Prat: First Derby Win ‘Hard To Comprehend’

by | 05.05.2019 | 4:22pm
Flavien Prat with his Kentucky Derby-winning '360 GT' riding crop

Roughly 17 hours after he became the first jockey to win a Kentucky Derby via racing disqualification, French-born Flavien Prat was back to work at Santa Anita, getting a leg up from trainer Phil D'Amato aboard Foster Boi, a 3-year-old allowance colt in Sunday's first race at The Great Race Place.

“I really haven't realized it yet,” said Prat, 26, when asked prior to Sunday's first race if the magnitude of yesterday's longshot ($132.40) Derby win had begun to settle in. “It's such a big dream…It's hard to comprehend. I need a few days after to go home and process this. I didn't cross the wire first, so it's a different emotion.”

When asked if he himself was surprised that his 65-1 mount, Country House, was up close and contending from start, Prat said, “Yes. I thought I'd be behind early and having to encourage him. But, he broke well and he put me in the race.

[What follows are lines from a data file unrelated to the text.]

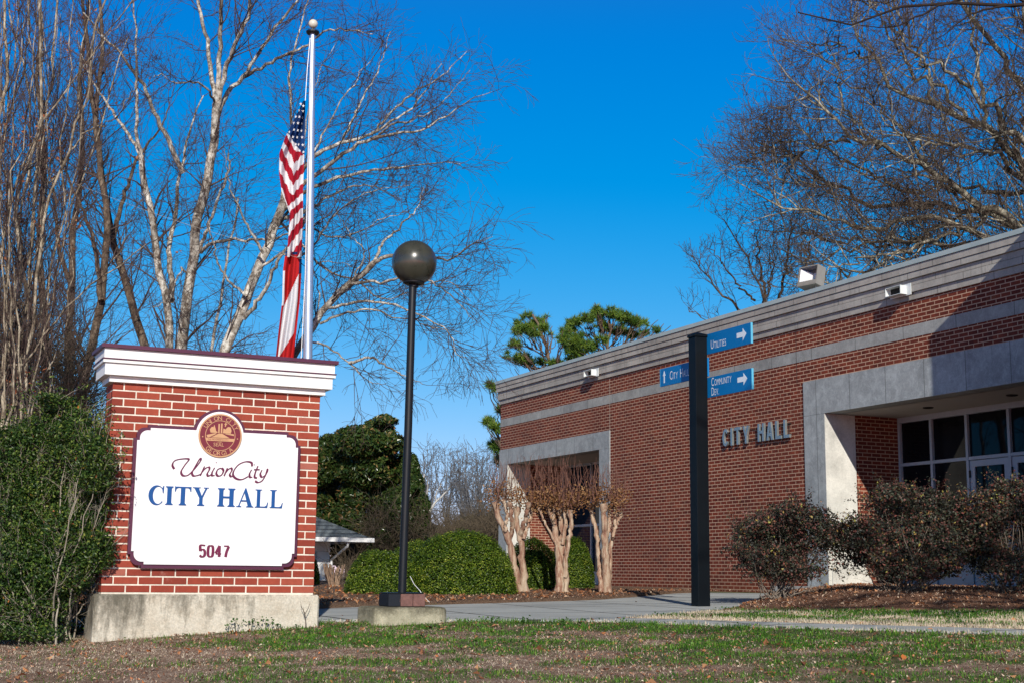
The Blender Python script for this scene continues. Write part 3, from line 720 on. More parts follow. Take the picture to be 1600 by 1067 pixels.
b = MB(); b.box(LX-0.165, LX+0.165, LY-0.12, LY+0.12, top, top+0.1); b.box(LX-0.17, LX+0.165, LY-0.125, LY+0.125, top+0.113, top+0.124, 0.003); b.build('base_plate', M_BLK, lamp)
gt = at(647.3, 411, U=12.75); pt = at(644.8, 447, U=12.75)
d_ = Vector(gt)-Vector((LX, LY, top+0.124))
b = MB(); r_ = 0.037
b.tube([(LX, LY, top+0.124), (LX+d_.x*0.5, LY+d_.y*0.5, top+0.124+d_.z*0.5), tuple(pt)], [r_*1.02, r_, r_*0.96], 20); b.build('pole', M_BLK, lamp, smooth=True)
shade_auto(lamp.children[-1])
b = MB(); b.lathe([(0.05, -0.20), (0.075, -0.212), (0.10, -0.200), (0.102, -0.188)], gt, 32); b.lathe([(0.045, -0.235), (0.045, -0.2)], gt, 20); shade_auto(b.build('collar', M_BLK, lamp))
def globe_mat():
    b = NB('bronze_globe', 0.27, 0.5); n = b.noise(7, 6, 0.7); s_ = b.noise(1, 4, 0.6, b.map((10, 10, 1.2)))
    c = b.ramp(n, [(0.3, (0.030, 0.031, 0.024)), (0.7, (0.048, 0.049, 0.037))]); c = b.mix(b.ramp(s_, [(0.5, (0,0,0)), (0.75, (0.35,0.35,0.35))]), c, (0.075, 0.072, 0.05))
    x = b.sep(); c = b.mix(b.ramp(b.math('ADD', x[0], b.math('MULTIPLY', n, 0.2)), [(0.24, (0,0,0)), (0.31, (0.5,0.5,0.5))]), c, (0.16, 0.07, 0.025))
    b.color(c); b.rough(b.ramp(n, [(0.3, (0.22,0.22,0.22)), (0.7, (0.40,0.40,0.40))])); b.b.inputs['Coat Weight'].default_value = 0.3; b.b.inputs['Coat Roughness'].default_value = 0.12; return b.m
b = MB(); b.lathe([(0.212*math.sin(math.pi*i/40)+(0.0001), -0.212*math.cos(math.pi*i/40)) for i in range(5, 41)], (0, 0, 0), 56)
g = b.build('globe', globe_mat(), None, smooth=True); g.parent = lamp; g.location = Vector(gt)-world_loc(lamp)
# thin pale cable lying against the base
wire = MB(); wp = [at(641, 900, U=13.3), at(647, 912, U=13.2), at(656, 922, U=13.1), at(661, 930, U=13.1), at(671, 940, U=13.15)]
wire.tube([tuple(p) for p in wp], 0.003, 6); tag(wire.build('cable', M_WHT), 'thin pale cable end sticking up from the paving behind the lamp base', 'cable')

# ------------------------------------------------------------------ black direction post with blue boards
M_PST = simple('black_post', (0.003, 0.005, 0.007), 0.45, 0.2, 5, 0.18)
M_BRD = simple('blue_board', (0.0, 0.155, 0.42), 0.45, 0.04, 3, 0.4)
M_BED = simple('pale_blue_edge', (0.10, 0.42, 0.62), 0.4, 0.03, 5)
M_TXT = simple('white_vinyl', (0.72, 0.80, 0.86), 0.45, 0.02, 5)
QX, QY, QZ = 9.132, 14.253, -0.40
post = thing('direction_post', (QX, QY, QZ), 'square black post carrying three blue direction boards', 'sign post')
h = 0.083
b = MB(); b.box(QX-h, QX+h, QY-h, QY+h, QZ-0.1, 2.885, 0.005); b.build('post', M_PST, post)
b = MB(); hc = h+0.012; b.box(QX-hc, QX+hc, QY-hc, QY+hc, 2.886, 2.915, 0.004)
b.add([(QX-hc, QY-hc, 2.9155), (QX+hc, QY-hc, 2.9155), (QX+hc, QY+hc, 2.9155), (QX-hc, QY+hc, 2.9155), (QX, QY, 2.955)], [(0,1,4), (1,2,4), (2,3,4), (3,0,4)]); b.build('post_cap', M_PST, post)
XB = QX+h+0.013          # the boards are fixed to the far face of the post
def board(y0, y1, z0, z1, items, arrow, ang):
    b = MB(); b.box(XB-0.012, XB+0.012, y0, y1, z0, z1, 0.0)
    o = b.build('board', M_BRD, post)
    e = MB(); ee = y0 if abs(y0-QY) > abs(y1-QY) else y1
    e.box(XB-0.0135, XB+0.0135, ee-0.007 if ee == y0 else ee+0.0005, ee-0.0005 if ee == y0 else ee+0.007, z0, z1); e.build('edge_strip', M_BED, o)
    for s, yl, zb_, hh, wx in items:
        xx = 0.0; t = MB()
        for k, ch in enumerate(s):
            if ch == ' ': xx += 0.30*hh; continue
            big = k == 0 or s[k-1] == ' '
            f = hh if big else hh*0.76
            V, F = _tc.setdefault(ch, text_polys(ch))
            x_min = min(v.x for v in V); x_max = max(v.x for v in V)
            t.add([(XB-0.0145, yl-xx-(v.x-x_min)*f*wx, zb_+v.y*f) for v in V], F)
            xx += ((x_max-x_min)*wx+0.075)*f
        t.build('lettering', M_TXT, o)
    a = MB(); cy_, cz_, L_ = arrow
    shp = [(-0.5,-0.15), (0.12,-0.15), (0.12,-0.36), (0.5,0), (0.12,0.36), (0.12,0.15), (-0.5,0.15)]
    if ang: shp = [(-0.5,-0.075), (0.08,-0.075), (0.08,-0.20), (0.5,0), (0.08,0.20), (0.08,0.075), (-0.5,0.075)]
    if ang: pts_ = [(cy_-(-p[1])*L_, cz_+p[0]*L_) for p in shp]
    else: pts_ = [(cy_-p[0]*L_, cz_+p[1]*L_) for p in shp]
    put_prism(a, pts_, lambda u, v, d: (XB-0.0126-d, u, v), 0, 0.002); a.build('arrow', M_TXT, o)
    return o
board(13.245, QY+h+0.03, 2.676, 2.922, [('UTILITIES', 14.085, 2.728, 0.155, 0.64)], (13.43, 2.805, 0.20), False)
board(13.245, QY+h+0.03, 2.142, 2.388, [('COMMUNITY', 14.085, 2.275, 0.145, 0.62), ('DEV.', 14.085, 2.158, 0.145, 0.62)], (13.43, 2.28, 0.20), False)
board(QY-h, 15.285, 2.408, 2.638, [('CITY HALL', 15.045, 2.470, 0.160, 0.64)], (15.185, 2.525, 0.16), True)
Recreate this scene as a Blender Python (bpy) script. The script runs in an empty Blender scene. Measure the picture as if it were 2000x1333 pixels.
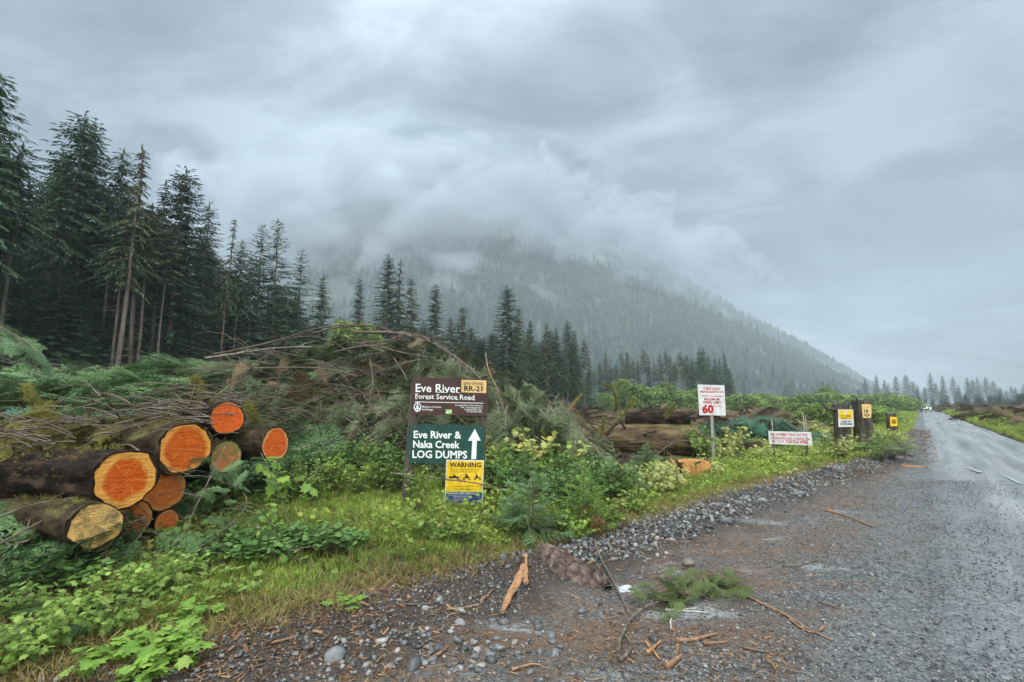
import bpy, math, random
import numpy as np
from mathutils import Vector, Matrix

rng = np.random.default_rng(7)
random.seed(7)
SC = bpy.context.scene
COL = SC.collection
R = math.radians

# ------------------------------------------------------------------ camera
F, CX, CY, PITCH, CAMH = 950.0, 1000.0, 666.5, R(7.4), 1.6
CP, SP = math.cos(PITCH), math.sin(PITCH)

def ray(px, py):
    u = -(py - CY) / F
    return np.array([(px - CX) / F, CP - u * SP, SP + u * CP])

def at(px, py, Y):
    d = ray(px, py)
    return np.array([0, 0, CAMH]) + d * (Y / d[1])

def gnd(px, py, z=None):
    """point of the terrain seen at this place of the photograph"""
    d = ray(px, py)
    zz = 0.0
    for _ in range(12):
        t = (CAMH - zz) / -d[2]
        p = np.array([d[0] * t, d[1] * t])
        zn = float(h(p[0], p[1])) if z is None else z
        zz = 0.5 * zz + 0.5 * zn
    return np.array([p[0], p[1], zz])

cam = bpy.data.cameras.new('camera')
cam.sensor_width = 36
cam.lens = 36 * F / 2000
cam.clip_start = 0.05
cam.clip_end = 20000
co = bpy.data.objects.new('camera', cam)
co.location = (0, 0, CAMH)
co.rotation_euler = (math.pi / 2 + PITCH, 0, 0)
COL.objects.link(co)
SC.camera = co

# ------------------------------------------------------------------ noise
def _hash(ix, iy, seed):
    n = (ix.astype(np.int64) * 374761393 + iy.astype(np.int64) * 668265263 + seed * 974711) & 0x7fffffff
    n = ((n ^ (n >> 13)) * 1274126177) & 0x7fffffff
    n = n ^ (n >> 16)
    return (n & 0xffff) / 65535.0

def vn(x, y, seed=0):
    x = np.asarray(x, float); y = np.asarray(y, float)
    ix = np.floor(x); iy = np.floor(y)
    fx = x - ix; fy = y - iy
    fx = fx * fx * (3 - 2 * fx); fy = fy * fy * (3 - 2 * fy)
    a = _hash(ix, iy, seed); b = _hash(ix + 1, iy, seed)
    c = _hash(ix, iy + 1, seed); d = _hash(ix + 1, iy + 1, seed)
    return (a * (1 - fx) + b * fx) * (1 - fy) + (c * (1 - fx) + d * fx) * fy - 0.5

def fbm(x, y, seed=0, o=4):
    s = 0; a = 1
    for i in range(o):
        s = s + a * vn(x * 2 ** i, y * 2 ** i, seed + i * 17)
        a *= 0.5
    return s

def ss(a, b, x):
    t = np.clip((np.asarray(x, float) - a) / (b - a), 0, 1)
    return t * t * (3 - 2 * t)

# ------------------------------------------------------------------ terrain
EY = np.array([-30, -5, 0, 2, 3.5, 5.04, 6.39, 9.29, 14.2, 26, 154, 2500])
EX = np.array([-42, -12, -6, -3.6, -1.72, 0.0, 1.61, 4.74, 10.25, 20.8, 127.5, 2080])

def edge_x(y):
    return np.interp(y, EY, EX) + 0.25 * vn(np.asarray(y, float) * 1.3, 0 * np.asarray(y, float), 5)

def lat(x, y):
    return 0.768 * x - 0.64 * y

def veg_d(x, y):
    """how far a point lies on the green side of the gravel edge"""
    return (edge_x(y) - x) * 0.72

def slash_mounds(x, y):
    z = 0.92 * np.exp(-((x + 3.3) / 2.7) ** 2 - ((y - 12.6) / 2.0) ** 2)
    z = z + 0.35 * np.exp(-((x + 0.3) / 2.2) ** 2 - ((y - 12.5) / 2.5) ** 2)
    z = z + 0.5 * np.exp(-((x + 9) / 3.0) ** 2 - ((y - 13.5) / 2.5) ** 2)
    z = z + 0.55 * np.exp(-((x - 9.6) / 2.6) ** 2 - ((y - 19) / 1.6) ** 2)
    return z

def h(x, y):
    x = np.asarray(x, float); y = np.asarray(y, float)
    d = veg_d(x, y)
    n = lat(x, y)
    v = ss(0, 0.9, d)
    z = 0.09 * v + 0.10 * ss(0.6, 5, d)
    z = z + v * (0.10 * fbm(x * 0.9, y * 0.9, 3) + 0.05 * fbm(x * 3.1, y * 3.1, 9, 3))
    z = z + 0.13 * np.exp(-((d + 0.15) / 0.4) ** 2) * ss(5.5, 7.5, y) * (0.6 + 1.2 * vn(x * 2.5, y * 2.5, 31))
    rise = ss(6.5, 17, y) * ss(2.5, -4.5, x)
    z = z + 2.0 * rise + slash_mounds(x, y) * ss(0.5, 3, d)
    z = z + 0.30 * ss(3, 10, d) * fbm(x * 0.33, y * 0.33, 12, 3) * ss(8, 20, y)
    # strip beyond the road
    rr = n - 3.2
    z = z + 0.25 * ss(0.1, 1.5, rr) + ss(0.3, 3, rr) * 0.25 * (0.5 + fbm(x * 0.4, y * 0.4, 22, 3))
    # gravel: the ground sits under the gravel and road sheets
    z = z - 0.05 * ss(0.1, -0.25, d) * ss(0.35, 0.0, rr)
    return z

def gravel_z(x, y):
    n = lat(x, y)
    d = veg_d(x, y)
    z = 0.012 * fbm(x * 1.3, y * 1.3, 41, 3) + 0.006 * vn(x * 9, y * 9, 42)
    z = z + 0.06 * ss(-0.5, 0.1, d) + 0.10 * np.exp(-((d + 0.15) / 0.4) ** 2) * ss(5.5, 7.5, y) * (0.6 + 1.2 * vn(x * 2.5, y * 2.5, 31))
    return z

# ------------------------------------------------------------------ mesh accumulators
class Geo:
    def __init__(s):
        s.v = []; s.n = 0; s.f3 = []; s.f4 = []; s.m3 = []; s.m4 = []
    def add(s, v, f3=None, f4=None, m=0):
        v = np.asarray(v, float).reshape(-1, 3)
        if f3 is not None and len(f3):
            f3 = np.asarray(f3, np.int64); s.f3.append(f3 + s.n); s.m3.append(np.full(len(f3), m))
        if f4 is not None and len(f4):
            f4 = np.asarray(f4, np.int64); s.f4.append(f4 + s.n); s.m4.append(np.full(len(f4), m))
        s.v.append(v); s.n += len(v)
        return s
    def arrays(s):
        v = np.concatenate(s.v) if s.v else np.zeros((0, 3))
        f3 = np.concatenate(s.f3) if s.f3 else np.zeros((0, 3), np.int64)
        f4 = np.concatenate(s.f4) if s.f4 else np.zeros((0, 4), np.int64)
        m3 = np.concatenate(s.m3) if s.m3 else np.zeros(0, int)
        m4 = np.concatenate(s.m4) if s.m4 else np.zeros(0, int)
        return v, f3, f4, m3, m4
    def join(s, g, M=None, t=(0, 0, 0), m=None):
        v, f3, f4, m3, m4 = g.arrays()
        if M is not None: v = v @ np.asarray(M).T
        v = v + np.asarray(t)
        if len(f3): s.f3.append(f3 + s.n); s.m3.append(m3 if m is None else np.full(len(f3), m))
        if len(f4): s.f4.append(f4 + s.n); s.m4.append(m4 if m is None else np.full(len(f4), m))
        s.v.append(v); s.n += len(v)
    def scatter(s, g, Ms, ts):
        """many transformed copies of g: Ms (k,3,3), ts (k,3)"""
        v, f3, f4, m3, m4 = g.arrays()
        k = len(ts)
        if k == 0: return
        V = np.einsum('kij,vj->kvi', Ms, v) + ts[:, None, :]
        off = (np.arange(k) * len(v))[:, None, None]
        if len(f3): s.f3.append((f3[None] + off).reshape(-1, 3) + s.n); s.m3.append(np.tile(m3, k))
        if len(f4): s.f4.append((f4[None] + off).reshape(-1, 4) + s.n); s.m4.append(np.tile(m4, k))
        s.v.append(V.reshape(-1, 3)); s.n += k * len(v)
    def mesh(s, name, mats, smooth=False):
        v, f3, f4, m3, m4 = s.arrays()
        me = bpy.data.meshes.new(name)
        me.vertices.add(len(v)); me.vertices.foreach_set('co', v.astype(np.float32).ravel())
        nl = len(f3) * 3 + len(f4) * 4
        me.loops.add(nl); me.polygons.add(len(f3) + len(f4))
        me.loops.foreach_set('vertex_index', np.concatenate([f3.ravel(), f4.ravel()]).astype(np.int32))
        st = np.concatenate([np.arange(len(f3)) * 3, len(f3) * 3 + np.arange(len(f4)) * 4])
        me.polygons.foreach_set('loop_start', st.astype(np.int32))
        for mm in (mats if isinstance(mats, (list, tuple)) else [mats]):
            me.materials.append(mm)
        me.polygons.foreach_set('material_index', np.concatenate([m3, m4]).astype(np.int32))
        me.polygons.foreach_set('use_smooth', np.full(len(f3) + len(f4), bool(smooth)))
        me.update(calc_edges=True)
        me.validate()
        return me
    def build(s, name, mats, parent=None, smooth=False):
        o = bpy.data.objects.new(name, s.mesh(name, mats, smooth))
        COL.objects.link(o)
        if parent is not None: o.parent = parent
        return o

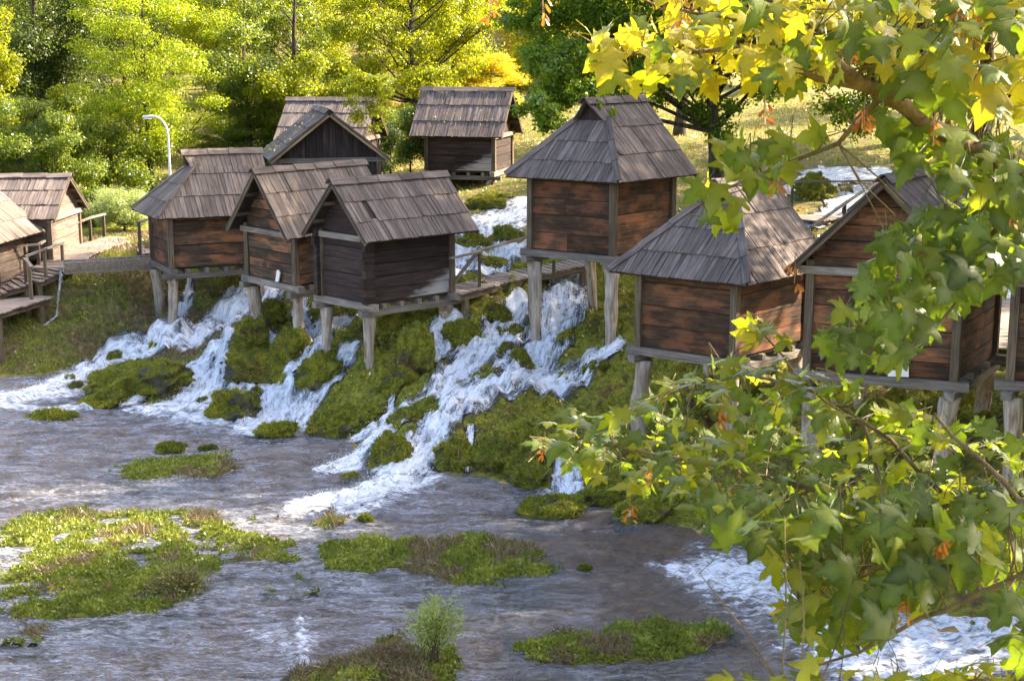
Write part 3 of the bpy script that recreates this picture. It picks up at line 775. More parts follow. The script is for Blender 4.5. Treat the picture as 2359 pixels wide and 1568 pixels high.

The whole way, I was having to hold him, which was a good thing. He showed up yesterday and I'm so glad. It was a good day to show up.”

When asked about the significance of the huge Derby Day crowd of more than 150,000 yesterday at Churchill Downs, Prat said, “It's the biggest, loudest crowd I've ever seen.”

“There were only three horses still open to ride when I hustled trainer Bill Mott for the mount on Country House,” explained Prat's 65-year-old agent, Derek Lawson, who has been in the business more than 35 years.

Told he's paid his dues, Lawson sloughed it off with, “A lot of guys have, but I worked my way up. Flavien is the best rider I've ever worked with.

“He didn't care which horse we rode as long as he was in the Derby, but we only got the mount about four days before entries were taken (on April 30).”

From the winner's purse of $1,860,000, Prat's share is $186,000, 10 percent of which–$18,600–goes to Lawson.

As far as pre-race instructions, Lawson said, “We met with Mott Friday before the race and he said he expected the horse to be at the tail of the field and coming running late. But when the gates opened, the horse broke well and put Flavien right in the race, so that changed everything. Then it was up to him. There were no specific instructions.”

Prat and Lawson both were optimistic during the stewards' viewing of the reruns, timed by one account to be 23 minutes.

“It was fun for us,” said Lawson, who was in the winner's circle area with Prat during the review. “We were going to be second one way or the other, and there was a chance we were going to win. We were joking about it, and he said, “Can you believe they're taking this long? This is the best thing for us, because they are taking so long.

“You want to ride the winner across the wire, but there are rules in racing. We've been taken down when we won easily, so we know the back and forth on this. That's part of the racing rules. It happens all the time. It's part of the game.

“We didn't celebrate too much last night. We went to Julien Leparoux and Florent Geroux's neighborhood in one of their neighbor's houses just outside of Louisville, opened a bottle of champagne and stayed awake until about 2 o'clock in the morning.

“Then we drove to the airport and got a 7 o'clock flight from Kentucky back to LA. Mike Smith and Drayden Van Dyke were on the plane with us and we got in here at 9 o'clock. As Flavien was walking through the airport people were congratulating him because he had this great big bouquet of roses he was carrying.

“Everyone was super-nice; a lot of women came over and wanted to have their picture taken with him. When he got off the plane this morning at LAX, everybody greeted him with a round of applause.”

And justifiably so.


And, beyond the torrent of general media attention that's been generated by the controversial disqualification of Maximum Security, yesterday's Derby win via DQ by Country House holds additional long range significance as Country House becomes the first Classic winner to have been ridden by a jockey carrying retired Hall of Famer Ramon Dominguez's revolutionary “360 Gentle Touch (GT)” riding crop.

“All I can say is, I won the Kentucky Derby with it,” said Prat with a sheepish grin. “How could I ever stop using it?”